Participants may elect to receive distribution of amounts credited to either or both of the participant’s
Supplemental Account or Deferred Bonus Account, in either (1) a lump sum amount paid from two to six years
following the end of the year in which the deferral is made, subject to a one-time opportunity to postpone such
lump sum distribution, or (2) a lump sum or installment distribution following termination of the participant’s
service with us, with installment payments made in accordance with the participant’s election on a monthly,
quarterly or annual basis over a period of up to 15 years following termination, subject to a one-time opportunity
to change such distribution election within certain limitations. Distributions in respect of one or both of a
participant’s deferral accounts are subject to federal income tax as ordinary income in the year the distribution is
made.
Amounts credited to participants’ deferral accounts are un-funded, unsecured general obligations of ours to
pay in the future the value of the accounts.
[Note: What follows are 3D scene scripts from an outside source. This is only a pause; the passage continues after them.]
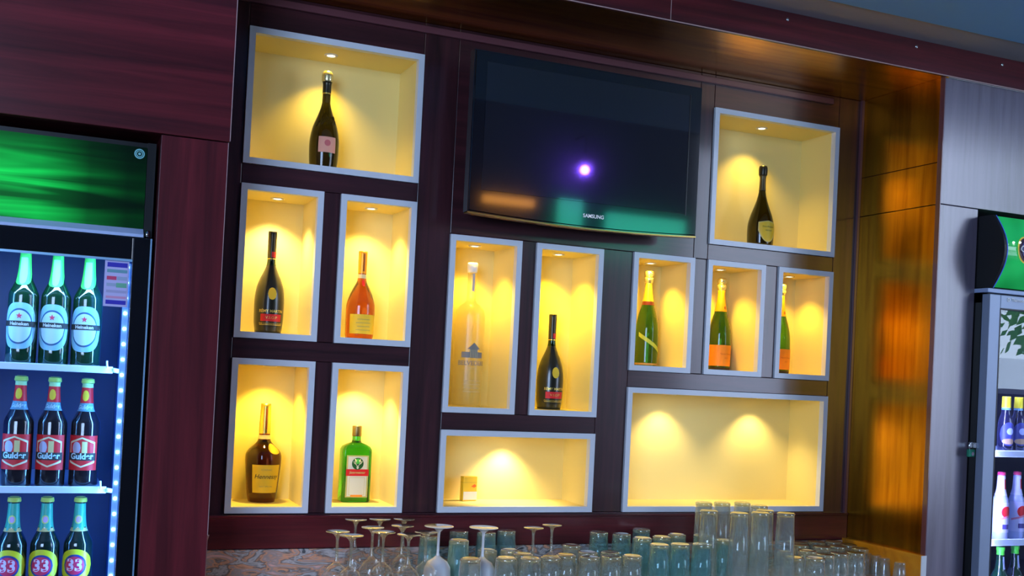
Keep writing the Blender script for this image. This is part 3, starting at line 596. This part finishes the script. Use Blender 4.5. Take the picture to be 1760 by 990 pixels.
def red_lager(loc_, label):
    H, R = .283, .0365; t, rf = bottle('beer_bottle', label, 'bottle', loc_, H, R, PBEER, BEERB, 'brown beer bottles on the middle fridge shelf', rz=R_(-12))
    cap(t, H, R, mat('gold_green_cap', (.45, .65, .12), .4))
    patch('neck_label', RED, t, rf, .772 * H, .92 * H, R_(-85), R_(85), .0009); patch('neck_band', mat('pale_green_band', (.45, .75, .35), .4), t, rf, .915 * H, .955 * H, R_(-90), R_(90), .0011)
    patch('neck_emblem', YEL, t, rf, 0, 0, R_(-36), R_(26), .0015, shape=oval(.84 * H, .014))
    patch('neck_lettering_band', mat('steel_blue_band', (.15, .35, .50), .4), t, rf, .695 * H, .770 * H, R_(-75), R_(75), .0011); text_round('neck_lettering', 'Gulder', .015, mat('ice_print', (.55, .8, .9), .4), t, rf, .732 * H, R_(-2), .0018, bold=.0004)
    patch('red_label', RED, t, rf, .155 * H, .475 * H, R_(-64), R_(64), .0009)
    patch('label_hexagon', mat('cream_hexagon', (.82, .74, .45), .5), t, rf, 0, 0, R_(-52), R_(52), .0013, na=20, shape=lambda u: ((.225 - .045 * (1 - abs(2 * u - 1))) * H, (.415 + .045 * (1 - abs(2 * u - 1))) * H))
    patch('label_field', RED, t, rf, 0, 0, R_(-46), R_(46), .0017, na=20, shape=lambda u: ((.24 - .045 * (1 - abs(2 * u - 1))) * H, (.40 + .045 * (1 - abs(2 * u - 1))) * H))
    patch('label_glass', mat('amber_glass_print', (.75, .6, .25), .5), t, rf, .30 * H, .42 * H, R_(0), R_(20), .0021); patch('label_silver', mat('silver_print', (.55, .50, .65), .4), t, rf, 0, 0, R_(-38), R_(-4), .0021, shape=oval(.36 * H, .016))
    patch('name_band', INK, t, rf, .245 * H, .315 * H, R_(-56), R_(56), .0024); text_round('name_lettering', 'Gulder', .021, mat('ice_print'), t, rf, .282 * H, 0, .003, bold=.0007)
    return t
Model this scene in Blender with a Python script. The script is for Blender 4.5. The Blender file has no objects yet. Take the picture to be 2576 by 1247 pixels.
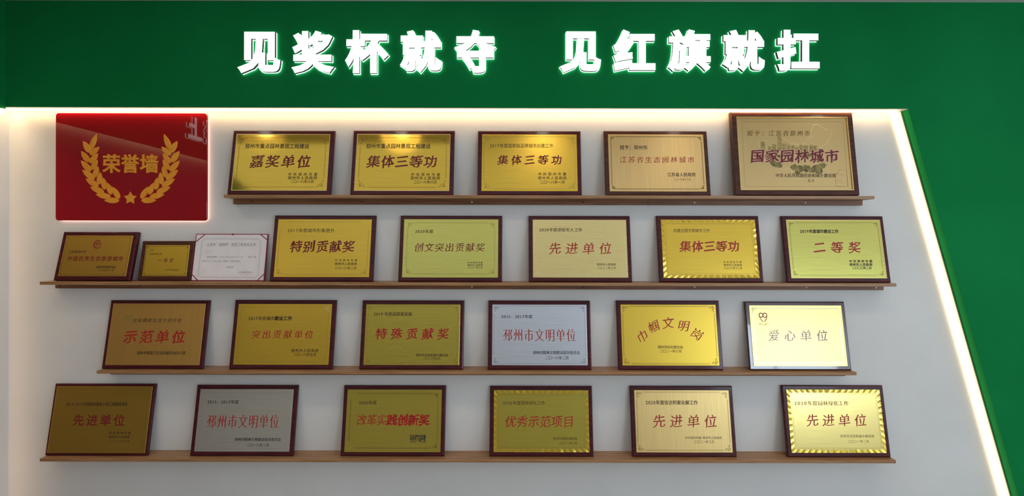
import bpy, math, random
from mathutils import Matrix, Vector

# ------------------------------------------------------------------ camera
FPX = 1262.0; CXP = 1288.0; CYP = 600.0; D = 2.5; CZ = 1.5
ROLL = math.radians(0.12)
sc = bpy.context.scene
COL = sc.collection
cam_d = bpy.data.cameras.new('camera')
cam = bpy.data.objects.new('camera', cam_d); COL.objects.link(cam)
cam_d.sensor_width = 36.0; cam_d.sensor_fit = 'HORIZONTAL'
cam_d.lens = 36.0*FPX/2576.0
cam_d.shift_y = -(623.5-CYP)/2576.0
cam_d.clip_start = 0.05
RC = Matrix.Rotation(math.radians(90), 4, 'X') @ Matrix.Rotation(ROLL, 4, 'Z')
cam.matrix_world = Matrix.Translation((0, -D, CZ)) @ RC
sc.camera = cam
CAMP = Vector((0, -D, CZ))
# ------------------------------------------------------------------ world, exposure
w = bpy.data.worlds.new('world'); sc.world = w; w.use_nodes = True
w.node_tree.nodes['Background'].inputs[0].default_value = (0.55, 0.62, 0.75, 1)
w.node_tree.nodes['Background'].inputs[1].default_value = 0.3
sc.view_settings.view_transform = 'Standard'; sc.view_settings.look = 'None'
sc.view_settings.exposure = 0.06; sc.view_settings.gamma = 1.0
sc.view_settings.use_curve_mapping = False

# light levels (the lamps and the window themselves are built below)
P_DOWN = 16.0       # each downlight, W
E_WIN = 10.0        # window pane radiance
E_LED_TOP = 15.0    # warm strips
E_LED_RIGHT = 6.0
E_CEIL = 0.56      # added glowing sheets under the ceiling, brighten plate reflections
E_LED_PANEL = 5.0
E_LETTER = 2.6
E_HALO = 4.2

# ------------------------------------------------------------------ helpers
def link(o, parent=None):
    COL.objects.link(o)
    if parent: o.parent = parent
    return o
def mesh_obj(name, verts, faces, mat, parent=None, smooth=False):
    me = bpy.data.meshes.new(name); me.from_pydata([tuple(v) for v in verts], [], faces); me.update()
    if mat: me.materials.append(mat)
    if smooth:
        for p in me.polygons: p.use_smooth = True
    return link(bpy.data.objects.new(name, me), parent)
def empty(name, loc, rot=(0, 0, 0)):
    o = bpy.data.objects.new(name, None); o.location = loc; o.rotation_euler = rot
    o.empty_display_size = 0.05
    return link(o)
def tag(o, label=None, cat=None, group=None, kind=None):
    if label: o['label'] = label
    if cat: o['category'] = cat
    if group: o['group'] = group
    if kind: o['kind'] = kind
    return o
class MB:
    def __init__(s): s.v = []; s.f = []
    def add(s, v, f):
        b = len(s.v); s.v += [tuple(p) for p in v]; s.f += [tuple(i+b for i in q) for q in f]
    def box(s, x0, x1, y0, y1, z0, z1):
        s.add([(x0,y0,z0),(x1,y0,z0),(x1,y1,z0),(x0,y1,z0),(x0,y0,z1),(x1,y0,z1),(x1,y1,z1),(x0,y1,z1)],
              [(0,3,2,1),(4,5,6,7),(0,1,5,4),(1,2,6,5),(2,3,7,6),(3,0,4,7)])
    def ribbon(s, pts, w, z, closed=False):
        n = len(pts); vs = []
        for i in range(n):
            a = pts[(i-1) % n] if (closed or i > 0) else pts[i]
            b = pts[(i+1) % n] if (closed or i < n-1) else pts[i]
            dx, dy = b[0]-a[0], b[1]-a[1]; l = math.hypot(dx, dy) or 1
            ww = w(i/(n-1)) if callable(w) else w
            nx, ny = -dy/l*ww/2, dx/l*ww/2
            vs += [(pts[i][0]+nx, pts[i][1]+ny, z), (pts[i][0]-nx, pts[i][1]-ny, z)]
        m = n if closed else n-1
        s.add(vs, [(2*i+1, 2*((i+1) % n)+1, 2*((i+1) % n), 2*i) for i in range(m)])
    def build(s, name, mat, parent=None, smooth=False): return mesh_obj(name, s.v, s.f, mat, parent, smooth)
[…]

The table below presents contributions by each executive officer, and our matching contributions, to the
Chipotle Supplemental Deferred Investment Plan during 2008, as well as each executive officer’s earnings under
the plan and ending balances in the plan on December 31, 2008.
Name
Executive
Contributions
in Last FY(1)
Registrant
Contributions
in Last FY(2)
Aggregate
Earnings/(Loss)
in Last FY(3)
Aggregate
Withdrawals/
Distributions
Aggregate
Balance
at Last FYE(4)
Steve Ells ....................... $ 95,087 $76,069 $ 4,012 $66,090 $175,138
Monty Moran .................... $ 54,730 $43,784 $(53,027) $ 95,194
Jack Hartung ..................... $409,067 $32,725 $ 18,813 $660,579
Bob Wilner ...................... $ 70,919 $18,912 $ (7,294) $110,026
Bob Blessing ..................... $ 37,245 $18,622 $(11,608) $25,367 $ 37,435
Rex Jones ....................... $104,853 $20,971 $(42,851) $129,510
(1) These amounts are reported in the Summary Compensation Table as part of each executive’s Salary for
2008.
(2) These amounts are reported in the Summary Compensation Table as part of each executive’s All Other
Compensation for 2008.
(3) These amounts are not reported as compensation in the Summary Compensation Table because none of the
earnings are “above market” as defined in SEC rules.
(4) These amounts include amounts reported in the Summary Compensation Table as Salary or All Other
Compensation for years prior to 2008 (ignoring for purposes of this footnote any investment losses on
balances in the plan), in the following aggregate amounts: $64,500 for Mr. Ells, $47,371 for Mr. Moran,
$195,168 for Mr. Hartung, and $26,767 for Mr. Wilner.